Obama gives Jamaicans a new option
published: Wednesday | November 5, 2008


Dr Leahcim Semaj - file

Jamaicans here and in the United States are welcoming Barack Obama showing in the Us presidential election as a fillip for all persons of African descent.

"It gives us one more option and places one more thing within our grasp and all of us can see that it is one more thing that we can achieve," Dr Leahcim Semaj told The Gleaner yesterday.

Obama's arrived at this point 40 years and seven months after Dr Martin Luther King Jr was assasinated as he led the struggle in the United States to end discrimination against black people.

In his most famous public speech, King told of his dream that all people would one day be treated equally, despite the colour of their skin. Semaj believes an Obama victory signals the fulfilment of that dream and the birth of several others.

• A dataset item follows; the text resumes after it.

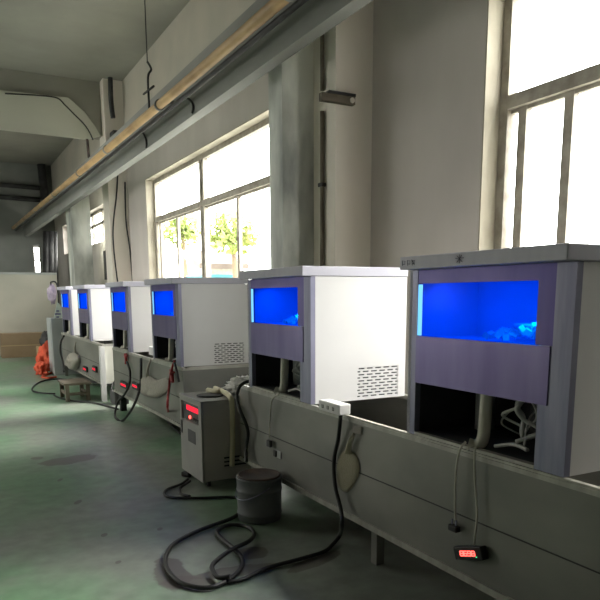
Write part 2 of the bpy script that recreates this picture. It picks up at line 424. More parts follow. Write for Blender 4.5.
# conduit by the near pier and its bracket
t = empty('wall_conduit', (2.99, 4.8, 0), 'thin brown vertical conduit on the corner of the near plaster pier', 'conduit')
rel(MB().tube([(2.925, 5.03, .02), (2.925, 5.03, 2.9)], .02, 8, smooth=False).tube([(2.925, 5.03, 3.06), (2.925, 5.03, HT)], .018, 8, smooth=False), 'pipe_run', M['wood'], t)
rel(MB().box(2.90, 2.946, 5.0, 5.06, 2.3, 2.33), 'clip', 'dark', t)
t = empty('steel_bracket', (2.8, 4.83, 2.9), 'grey horizontal steel bracket bolted between the column and plaster pier', 'bracket')
rel(MB().box(2.79, 3.10, 4.80, 4.849, 2.915, 2.975), 'angle_bar', 'wood', t)
rel(MB().tube([(3.07, 4.79, 2.945), (3.07, 4.80, 2.945)], .022, 10), 'bolt_head', 'pier', t)
rel(MB().box(2.85, 3.10, 4.79, 4.849, 2.975, 2.995), 'top_flange', 'dark', t)
# cables down the wall by the far pier
for q, lab in [([(118, 150), (117, 190), (113, 235), (118, 285)], 'slanting dark cable running down the far pier, left one'),
               ([(125, 182), (126, 220), (130, 250), (133, 285)], 'slanting dark cable running down the far pier, right one')]:
    pts = [onY(a, b, 12.96) for a, b in q]
    tag(MB().tube(pts, .014, 6).build('wall_cable', 'dark'), lab, 'cable')
# dark ducting far left
t = empty('dark_pipe_stack', (3.0, 19, 0), 'dark cluster of vertical pipes standing by the far wall corner', 'pipe stack')
st = MB()
for a, b, r in ((46, 44, .09), (50, 51, .10), (54, 56, .07)):
    p, q = onY(a, 222, 19.5), onY(b, 330, 19.5); q.z = 0; p.z = 3.15
    if p.x > 3.15: p.x = 3.15
    if q.x > 3.15: q.x = 3.15
    st = MB().tube([q, p], r, 8, smooth=False); rel(st, 'pipe', 'dark', t)
# far upper dark post and pipes
t = empty('dark_post', (1.9, 21.5, 3.2), 'dark vertical post hanging against the far wall above the yellow pipe', 'post')
p, q = onY(41, 160, 21.8), onY(45, 200, 21.8)
rel(MB().tube([(p.x, 21.8, HT - .02), q], .12, 8, smooth=False), 'post_shaft', 'dark', t)
for y_, lab in ((184, 'dark horizontal pipe across the far wall, upper one'), (196, 'dark horizontal pipe across the far wall, lower one')):
    p, q = onY(-10, y_, 21.6), onY(40, y_ + 4, 21.6)
    tag(MB().tube([p, q], .07, 8, smooth=False).build('far_pipe', 'dark'), lab, 'pipe')
t = MB().tube([onY(87, 139, 12.9), onY(89, 158, 12.9)], .024, 8, smooth=False).build('drain_stub', 'bucklid')
tag(t, 'dull red short pipe beside the end of the far roof beam', 'pipe')
t = MB().box(3.02, 3.28, 12.7, 12.98, 3.9, 4.36).build('dark_wall_slot', 'dark'); t.name = 'junction_box'
tag(t, 'dark box on the upper far pier under the roof beam', 'box')
t = MB().box(3.16, 3.298, 14.05, 14.75, 1.75, 2.35).build('switch_box', 'dark'); tag(t, 'dark switch box on the wall between the far column and pier', 'switch box')
t = MB().tube([onY(110, 70, 12.9), onY(111, 100, 12.9), onY(113, 118, 12.9)], .045, 6).build('down_pipe', 'dark'); tag(t, 'dark pipe running down the upper part of the far pier', 'pipe')

# ------------------------------------------------------------------ troughs (long tank benches)
XB, XBB, ZB, ZP = 1.856, 2.6, .771, .218
def trough(y0, y1, label, mp='stain', legs=None, endmat=None, legm='stain', legw=.05):
    t = empty('trough_bench', (2.2, (y0 + y1) / 2, 0), label, 'bench', None)
    f = MB().box(XB, XB + .015, y0, y1, ZP + .02, ZB - .03)
    rel(f, 'front_panel', mp, t)
    s = MB().box(XB - .004, XB, y0, y1, .482, .486); rel(s, 'panel_seam', 'dark', t)
    r = MB().box(XB - .006, XB + .045, y0, y1, ZB - .03, ZB - .012)
    r.box(XBB - .04, XBB, y0, y1, ZB - .03, ZB - .002); r.box(XB + .045, XBB - .04, y0, y0 + .03, ZB - .03, ZB - .002); r.box(XB + .045, XBB - .04, y1 - .03, y1, ZB - .03, ZB - .002)
    r.box(XB - .002, XB + .02, y0, y1, ZB - .012, ZB - .002)
    rel(r, 'rim', 'rim', t)
    rel(MB().box(XB - .012, XB + .03, y0, y1, ZP - .01, ZP + .02), 'lower_rail', 'rim', t)
    rel(MB().box(XBB - .015, XBB, y0, y1, ZP + .02, ZB - .03), 'back_panel', mp, t)
    rel(MB().box(XB + .03, XBB - .015, y0 + .01, y1 - .01, ZP, ZP + .02), 'tank_floor', 'inside', t)
    for ya in (y0, y1 - .015): rel(MB().box(XB + .015, XBB - .015, ya, ya + .015, ZP + .02, ZB - .03), 'end_panel', endmat or mp, t)
    for (lx, ly) in legs:
        rel(MB().box(lx, lx + legw, ly, ly + legw, 0, ZP - .01), 'leg', legm, t)
    return t
trough(.9, 4.38, 'long grey stainless trough bench nearest the camera, carrying the two largest machines', legs=[(1.9, 1.0), (1.9, 2.7), (1.9, 4.25), (2.5, 1.0), (2.5, 2.7), (2.5, 4.25)])
trough(5.66, 8.42, 'middle stainless trough bench beyond the small grey chiller, plastic bag on its front', legs=[(XB, 8.12), (2.5, 8.12), (1.9, 5.8), (2.5, 5.8)], legm='dark', legw=.07)
t3 = trough(9.02, 12.45, 'farthest trough bench with a cream end panel and white corner leg', endmat='panelwhite', legs=[(XB, 12.3), (2.5, 12.3), (2.5, 9.03)])
rel(MB().box(XB - .035, XB + .02, 8.985, 9.10, 0, ZB - .03), 'corner_leg', 'white', t3)['label'] = 'white square corner leg'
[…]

"Here is something that has never happened before and nobody could believe that this could happen so soon. The election of Obama could provide a kind of transformational component," Semaj added.

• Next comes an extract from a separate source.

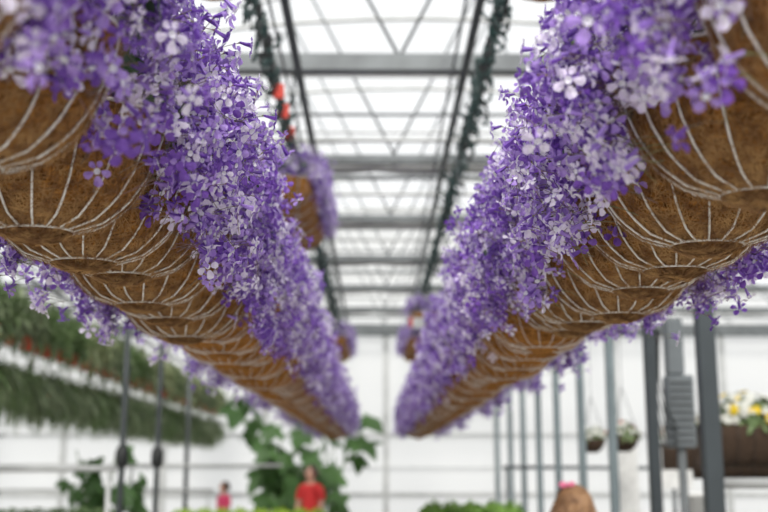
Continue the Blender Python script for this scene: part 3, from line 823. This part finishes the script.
# ------------------------------------------------------------------ tall broad-leaved shrub in the middle distance, and climber at left
def big_leaf(mi=0):
    V = [(0, 0, 0)]; F = []; n = 15
    for i in range(n):
        a = -PI * .42 + 2 * PI * .92 * i / (n - 1) - PI * .5 + PI * .0
        a = PI * .5 + (i / (n - 1) - .5) * 2 * PI * .86
        rr = .16 * (1 + .30 * math.cos((i - (n - 1) / 2) * PI * 2 / 3.5)) * (.8 + .3 * math.sin(a))
        V.append((rr * math.cos(a), rr * math.sin(a) + .02, -.35 * rr * rr / .16 + .02 * math.sin(i)))
    for i in range(n - 1): F.append((0, 1 + i, 2 + i))
    return np.array(V, float), np.array(F), np.full(len(F), mi)
def tall_shrub(name, loc, seed, H, rad, stems, leaf, lab, cat, ls=1.0, base=.9, per=9):
    rg = np.random.default_rng(seed); r = empty(name, loc, 0, lab, cat)
    p = MB(); p.lathe([(0, 0), (.17, 0), (.23, .36), (.25, .36), (.25, .40), (.22, .40), (.2, .35), (0, .34)], 24); p.build('pot', 'black', r)
    P = []; U = []
    for s in range(stems):
        a = 2 * PI * s / stems + rg.uniform(-.3, .3); tip = np.array([math.cos(a) * rad * rg.uniform(.5, 1), math.sin(a) * rad * .7, H * rg.uniform(.72, 1)])
        pts = []
        for j in range(7):
            u = j / 6; q = np.array([tip[0] * u ** 1.4, tip[1] * u ** 1.4, .34 + (tip[2] - .34) * u]) + (rg.normal(0, .02, 3) if j else 0); pts.append(tuple(q))
        m = MB(); m.tube(pts, [.018 - .002 * j for j in range(7)], 6); m.build('stem', 'leaf_light', r)
        for q in range(per):
            u = rg.uniform(.30, 1.02); c = np.array([tip[0] * u ** 1.4, tip[1] * u ** 1.4, .34 + (tip[2] - .34) * u])
            d = rg.normal(size=3); d[2] = d[2] * .3 + .1; d /= np.linalg.norm(d); P.append(c + d * rg.uniform(.10, .26) * ls); U.append(d)
    P = np.array(P); U = np.array(U)
    U2 = U * np.array([1, 1, .3]) + np.array([0, 0, -.5]); N = U * .6 + np.array([0, -.5, .6]) + rg.normal(0, .35, P.shape)
    A = frames(P, N, U2, rg.uniform(.7, 1.25, len(P)) * ls)
    for i in np.argsort(P[:, 1])[:90]:
        mm = np.eye(4); mm[:3] = A[i]; o = link('leaf', BIG[leaf], r); o.matrix_local = Matrix(mm.tolist())
BIG = {m: np_mesh('leaf', *big_leaf(), [m]) for m in ('leaf', 'leaf_light', 'leaf_fresh')}
BIG['leaf_mid'] = np_mesh('leaf', *big_leaf(), ['leaf_mid'])
tall_shrub('fig_shrub', (-1.3, 17.3, 0), 21, 2.55, 1.2, 13, 'leaf_mid', 'tall shrub with large lobed green leaves in front of the white end wall', 'shrub', 1.5, per=7)
tall_shrub('broadleaf_plant', (-2.95, 11.8, 0), 22, 1.92, .45, 6, 'leaf_mid', 'leafy green plant standing below the lower spider plant row at left', 'plant', .8, per=14)

# ------------------------------------------------------------------ people
def skin_obj(name, joints, edges, radii, m, parent, sub=2):
    me = bpy.data.meshes.new(name); me.from_pydata(joints, edges, []); o = link(name, me, parent)
    me.materials.append(M[m])
    o.modifiers.new('skin', 'SKIN'); sv = me.skin_vertices[0].data
    for i, r in enumerate(radii): sv[i].radius = r if isinstance(r, tuple) else (r, r)
    sv[0].use_root = True
    sb = o.modifiers.new('sub', 'SUBSURF'); sb.levels = sub; sb.render_levels = sub
    dg = bpy.context.evaluated_depsgraph_get(); ev = o.evaluated_get(dg); nm = bpy.data.meshes.new_from_object(ev)
    o.modifiers.clear(); o.data = nm
    for p in nm.polygons: p.use_smooth = True
    return o
def head_into(o, hc, s, mi=0):
    b = MB(); b.ball(hc, (.075 * s, .095 * s, .115 * s), 20); b.ball((hc[0], hc[1] + .094 * s, hc[2] - .012 * s), (.013 * s, .02 * s, .022 * s), 8)
    for q in (-1, 1):
        b.ball((hc[0] + q * .078 * s, hc[1], hc[2] - .005), (.012 * s, .022 * s, .032 * s), 8)
        b.ball((hc[0] + q * .03 * s, hc[1] + .083 * s, hc[2] + .01 * s), (.014 * s, .008 * s, .009 * s), 8)
    b.ball((hc[0], hc[1] + .082 * s, hc[2] - .055 * s), (.026 * s, .008 * s, .009 * s), 8)
    me = o.data; bm = bmesh.new(); bm.from_mesh(me); t = b.mesh('h', M['skin']); bm.from_mesh(t); bm.to_mesh(me); bm.free()
    for p in me.polygons: p.use_smooth = True
def person(loc, rz, H, top, hair, legs, lab, hold=False, long_hair=False, bow=False):
    s = H / 1.72; r = empty('person', loc, rz, lab, 'person'); Z = lambda *p: tuple(q * s for q in p)
    J = [Z(0, 0, .95), Z(0, 0, 1.12), Z(0, 0, 1.32), Z(0, .0, 1.45), Z(0, .005, 1.53),
         Z(-.17, 0, 1.40), Z(-.22, .02, 1.13), Z(-.19, .16, .98), Z(-.17, .22, .96),
         Z(.17, 0, 1.40), Z(.22, .02, 1.13), Z(.19, .16, .98), Z(.17, .22, .96),
         Z(-.09, 0, .88), Z(-.10, .01, .50), Z(-.10, -.02, .09), Z(-.10, .12, .03),
         Z(.09, 0, .88), Z(.10, .01, .50), Z(.10, -.02, .09), Z(.10, .12, .03)]
    E = [(0, 1), (1, 2), (2, 3), (3, 4), (3, 5), (5, 6), (6, 7), (7, 8), (3, 9), (9, 10), (10, 11), (11, 12), (0, 13), (13, 14), (14, 15), (15, 16), (0, 17), (17, 18), (18, 19), (19, 20)]
    Rr = [.13, .12, .13, .075, .05, .055, .042, .028, .03, .055, .042, .028, .03, .08, .055, .038, .035, .08, .055, .038, .035]
    body = skin_obj('body', J, E, [(q * s * 1.0, q * s * .8) for q in Rr], 'skin', r); head_into(body, Z(0, .015, 1.615), s)
    # five fingers per hand, curled, joined into the body mesh
    fb = MB()
    for sg in (-1, 1):
        for k_, ln in enumerate((.075, .085, .08, .065)):
            x = sg * (.17 + .018 * (k_ - 1.5)); fb.tube([Z(x, .235, .955), Z(x, .235 + ln * .5, .945), Z(x, .235 + ln * .85, .92), Z(x, .235 + ln, .895)], [.009 * s, .009 * s, .008 * s, .006 * s], 6)
        fb.tube([Z(sg * .15, .21, .96), Z(sg * .125, .24, .955), Z(sg * .118, .27, .94)], [.011 * s, .010 * s, .008 * s], 6)
    me = body.data; bm = bmesh.new(); bm.from_mesh(me); bm.from_mesh(fb.mesh('f', M['skin'])); bm.to_mesh(me); bm.free()
    skin_obj('shirt', [Z(0, 0, .90), Z(0, 0, 1.12), Z(0, 0, 1.32), Z(0, 0, 1.44), Z(-.18, 0, 1.40), Z(-.22, .01, 1.20), Z(.18, 0, 1.40), Z(.22, .01, 1.20)],
             [(0, 1), (1, 2), (2, 3), (3, 4), (4, 5), (3, 6), (6, 7)], [(q * s, q * s * .85) for q in (.155, .145, .155, .09, .075, .062, .075, .062)], top, r)
    skin_obj('trousers', [Z(0, 0, .96), Z(-.095, 0, .85), Z(-.10, .01, .5), Z(-.10, -.02, .1), Z(.095, 0, .85), Z(.10, .01, .5), Z(.10, -.02, .1)],
             [(0, 1), (1, 2), (2, 3), (0, 4), (4, 5), (5, 6)], [(q * s, q * s) for q in (.14, .10, .075, .06, .10, .075, .06)], legs, r)
    for sg in (-1, 1):
        sh = MB(); sh.ball(Z(sg * .10, .06, .035), (.05 * s, .14 * s, .04 * s), 12); sh.build('shoe', 'black', r)
    # hair: cap of strands
    hb = MB(); hc = Vector(Z(0, -.008, 1.632)); rg = random.Random(3)
    hb.ball(hc + Vector((0, -.012 * s, .008 * s)), (.094 * s, .102 * s, .112 * s), 20)
    for i in range(150 if long_hair else 60):
        a = rg.uniform(-PI * .98, -.02) if i % 4 else rg.uniform(0, 2 * PI)
        e0 = rg.uniform(.15, 1.2); pts = []
        L = (.30 if long_hair else .10)
        for j in range(6):
            ph = e0 + (PI / 2 - e0) * min(1, j / 2.5); rad = 1.05 + .03 * math.sin(j * 2 + i)
            p = hc + Vector((math.cos(a) * (.100 if long_hair else .090) * math.sin(ph), math.sin(a) * .104 * math.sin(ph), .12 * math.cos(ph))) * s * rad
            if j > 2: p.z -= L * s * (j - 2.5) / 3.5; p.x += rg.uniform(-.028, .028)
            pts.append(p)
        hb.tube(pts, [.004 * s, .010 * s, .012 * s, .012 * s, .010 * s, .003 * s], 5)
    ho = hb.build('hair', hair, r)
    if bow:
        bb = MB()
        for q in (-1, 1): bb.ball(Vector(Z(-.05 + q * .028, -.03, 1.757)), (.03 * s, .016 * s, .02 * s), 10)
        bb.ball(Vector(Z(-.05, -.03, 1.757)), .012 * s, 8); bb.build('hair_bow', 'pink', ho)
    if hold: pass
    return r
person((1.0, 5.55, 0), .35, 1.48, 'white_plastic', 'hair_blond', 'denim', 'girl seen from behind with light brown hair and pink bow at the bottom edge', long_hair=True, bow=True)
person((-.93, 15.6, 0), 2.6, 1.60, 'red_cloth', 'hair_dark', 'denim', 'person in a red top standing before the tall shrub')
person((-2.55, 18.4, 0), 2.2, 1.34, 'pink_cloth', 'hair_dark', 'denim', 'small person in a pink top standing left of the tall shrub')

According to the psychologist and motivational speaker, young black men in the US, Jamaica and around the world could be motivated by Obama's achievement.

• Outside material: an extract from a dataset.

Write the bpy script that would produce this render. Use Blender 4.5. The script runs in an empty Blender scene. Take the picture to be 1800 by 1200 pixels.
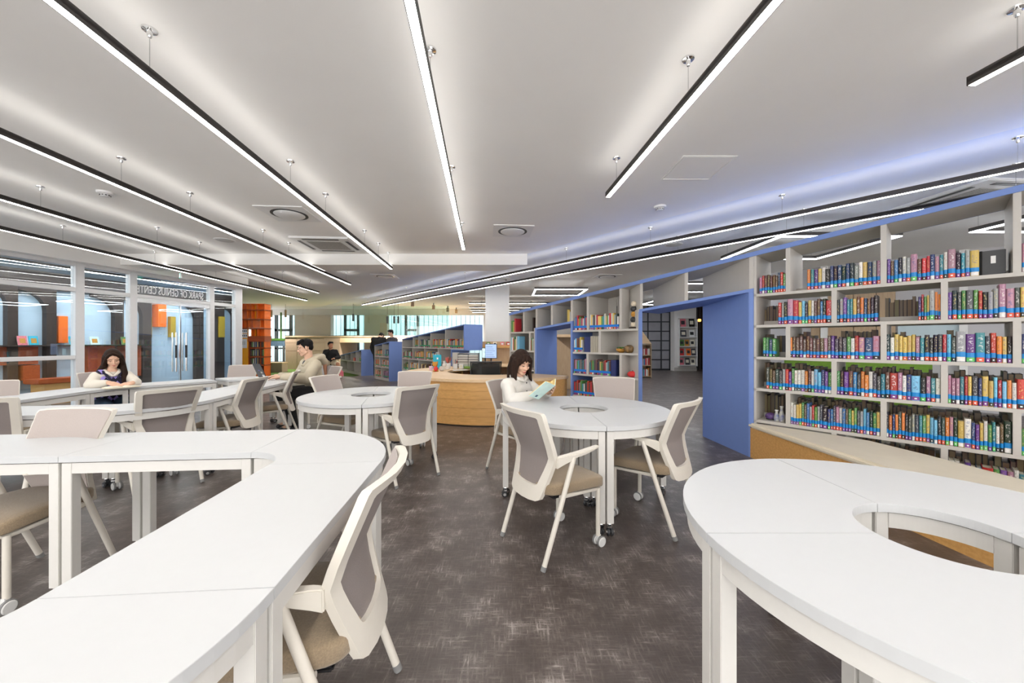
import bpy, bmesh, math, random
from mathutils import Vector, Matrix
random.seed(7)
PI = math.pi
R = math.radians
SC = bpy.context.scene
C = SC.collection

# ------------------------------------------------------------------ camera, world, exposure
cam = bpy.data.objects.new('camera', bpy.data.cameras.new('camera'))
C.objects.link(cam)
cam.location = (0, 0, 1.3)
cam.rotation_euler = (PI / 2, 0, 0)
cam.data.sensor_width = 36
cam.data.lens = 36 * 655 / 1800
cam.data.clip_start = 0.05
cam.data.clip_end = 200
SC.camera = cam
SC.view_settings.view_transform = 'Standard'
SC.view_settings.look = 'None'
SC.view_settings.gamma = 1
SC.view_settings.use_curve_mapping = False
SC.view_settings.exposure = 0.82
SC.cycles.max_bounces = 10
SC.cycles.diffuse_bounces = 6
SC.cycles.glossy_bounces = 3
SC.cycles.transparent_max_bounces = 16
SC.cycles.sample_clamp_indirect = 6
SC.cycles.caustics_reflective = False
SC.cycles.caustics_refractive = False
world = bpy.data.worlds.new('world')
SC.world = world
world.use_nodes = True
wb = world.node_tree.nodes['Background']
wb.inputs['Color'].default_value = (1.0, 0.985, 0.965, 1)
wb.inputs['Strength'].default_value = 2.5
LAMP_DOWN, LAMP_UP = 20.0, 2.8
LAMP_COOL = 18.0

# ------------------------------------------------------------------ materials
def mat(name, col, rough=0.5, metal=0.0, noise=0.0, nscale=8.0, bump=0.0, bscale=200.0, stretch=(1, 1, 1), emit=None, spec=0.5, sheen=0.0, col2=None):
    m = bpy.data.materials.new(name)
    m.use_nodes = True
    nt = m.node_tree
    b = nt.nodes['Principled BSDF']
    b.inputs['Base Color'].default_value = (*col, 1)
    b.inputs['Roughness'].default_value = rough
    b.inputs['Metallic'].default_value = metal
    b.inputs['Specular IOR Level'].default_value = spec
    if sheen:
        b.inputs['Sheen Weight'].default_value = sheen
    if emit:
        b.inputs['Emission Color'].default_value = (*emit[0], 1)
        b.inputs['Emission Strength'].default_value = emit[1]
    if noise or bump or col2:
        tc = nt.nodes.new('ShaderNodeTexCoord')
        mp = nt.nodes.new('ShaderNodeMapping')
        mp.inputs['Scale'].default_value = stretch
        nt.links.new(tc.outputs['Object'], mp.inputs['Vector'])
    if noise or col2:
        n = nt.nodes.new('ShaderNodeTexNoise')
        n.inputs['Scale'].default_value = nscale
        n.inputs['Detail'].default_value = 5
        nt.links.new(mp.outputs['Vector'], n.inputs['Vector'])
        r = nt.nodes.new('ShaderNodeValToRGB')
        c2 = col2 or tuple(max(0, c * (1 - noise)) for c in col)
        r.color_ramp.elements[0].position = 0.3
        r.color_ramp.elements[1].position = 0.7
        r.color_ramp.elements[0].color = (*c2, 1)
        r.color_ramp.elements[1].color = (*(min(1, c * (1 + noise * 0.5)) for c in col), 1)
        nt.links.new(n.outputs['Fac'], r.inputs['Fac'])
        nt.links.new(r.outputs['Color'], b.inputs['Base Color'])
    if bump:
        n2 = nt.nodes.new('ShaderNodeTexNoise')
        n2.inputs['Scale'].default_value = bscale
        n2.inputs['Detail'].default_value = 3
        nt.links.new(mp.outputs['Vector'], n2.inputs['Vector'])
        bp = nt.nodes.new('ShaderNodeBump')
        bp.inputs['Strength'].default_value = bump
        bp.inputs['Distance'].default_value = 0.01
        nt.links.new(n2.outputs['Fac'], bp.inputs['Height'])
        nt.links.new(bp.outputs['Normal'], b.inputs['Normal'])
    return m

def emitter(name, col, strength):
    m = bpy.data.materials.new(name)
    m.use_nodes = True
    nt = m.node_tree
    nt.nodes.clear()
    e = nt.nodes.new('ShaderNodeEmission')
    e.inputs['Color'].default_value = (*col, 1)
    e.inputs['Strength'].default_value = strength
    o = nt.nodes.new('ShaderNodeOutputMaterial')
    nt.links.new(e.outputs[0], o.inputs[0])
    return m

def glass(name, tint, ior=1.5, extra=0.0):
    """thin pane: clear, with the reflection of a real sheet of glass"""
    m = bpy.data.materials.new(name)
    m.use_nodes = True
    nt = m.node_tree
    nt.nodes.clear()
    t = nt.nodes.new('ShaderNodeBsdfTransparent')
    t.inputs['Color'].default_value = (*tint, 1)
    g = nt.nodes.new('ShaderNodeBsdfGlossy')
    g.inputs['Roughness'].default_value = 0.0
    f = nt.nodes.new('ShaderNodeLayerWeight')
    f.inputs['Blend'].default_value = 0.5
    pw = nt.nodes.new('ShaderNodeMath')
    pw.operation = 'POWER'
    pw.inputs[1].default_value = 4.5
    nt.links.new(f.outputs['Facing'], pw.inputs[0])
    ad = nt.nodes.new('ShaderNodeMath')
    ad.operation = 'MULTIPLY_ADD'
    ad.inputs[1].default_value = 0.9
    ad.inputs[2].default_value = 0.04 + extra
    nt.links.new(pw.outputs[0], ad.inputs[0])
    mx = nt.nodes.new('ShaderNodeMixShader')
    nt.links.new(ad.outputs[0], mx.inputs[0])
    nt.links.new(t.outputs[0], mx.inputs[1])
    nt.links.new(g.outputs[0], mx.inputs[2])
    o = nt.nodes.new('ShaderNodeOutputMaterial')
    nt.links.new(mx.outputs[0], o.inputs[0])
    return m

def meshcloth(name, col, alpha):
    """open-weave fabric: lets a little of what lies behind show"""
    m = bpy.data.materials.new(name)
    m.use_nodes = True
    nt = m.node_tree
    b = nt.nodes['Principled BSDF']
    b.inputs['Base Color'].default_value = (*col, 1)
    b.inputs['Roughness'].default_value = 0.8
    tc = nt.nodes.new('ShaderNodeTexCoord')
    n = nt.nodes.new('ShaderNodeTexNoise')
    n.inputs['Scale'].default_value = 300
    nt.links.new(tc.outputs['Object'], n.inputs['Vector'])
    mr = nt.nodes.new('ShaderNodeMapRange')
    mr.inputs['To Min'].default_value = alpha - 0.08
    mr.inputs['To Max'].default_value = alpha + 0.08
    nt.links.new(n.outputs['Fac'], mr.inputs['Value'])
    nt.links.new(mr.outputs[0], b.inputs['Alpha'])
    return m

def woodmat(name, c1, c2, axis='x', scale=1.0, rough=0.45):
    st = {'x': (1.2, 14, 14), 'y': (14, 1.2, 14), 'z': (14, 14, 1.2)}[axis]
    m = mat(name, c1, rough, noise=0.0, nscale=3.5 * scale, stretch=st, col2=c2, bump=0.05, bscale=12)
    return m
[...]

"So far, the main thing that black youths in the US have identified with is to become a rapper or a gang banger, but now someone can say, 'why not become the president of the United States' and they cannot say it can't be done or that it is impossible," Semaj added.

Garveyite and black historian, Sister Marion Samad, agreed with Semaj as she pointed to the overwhelming support for Obama in black communities around the world.

Good for the black man

"The other day someone said he would lose because this wasn't the time for a black man, but I said the time was 500 years ago," Semaj said.

"His election would be good for the black man if for no other reason than the black man will say, if he (Obama) did it, then I can do it."

Semaj said the international black community has been short of positive role models for many years and Obama has filled this void.

"I'm so thrilled, I'm dizzy," Samad added with a chuckle.

Attorney-at-law Michael Lorne was equally upbeat about the expected victory which he argued would provide a tremendous lift for black people around the world.

"The main effect of the victory is physiological. The fact that a black man rules the most powerful country in the world, that will give us a tremendous lift to know that it was achieved against all the odds," Lorne said.

But the attorney warned that a President Obama would have to implement measures to assist persons of African descent around the world and in Africa itself.

"It would take more than imagery to assist the youth in the Bronx in New York or the youth in the garrison in Jamaica who needs opportunities in the world of work or skills training centre that he can benefit from," Lorne said.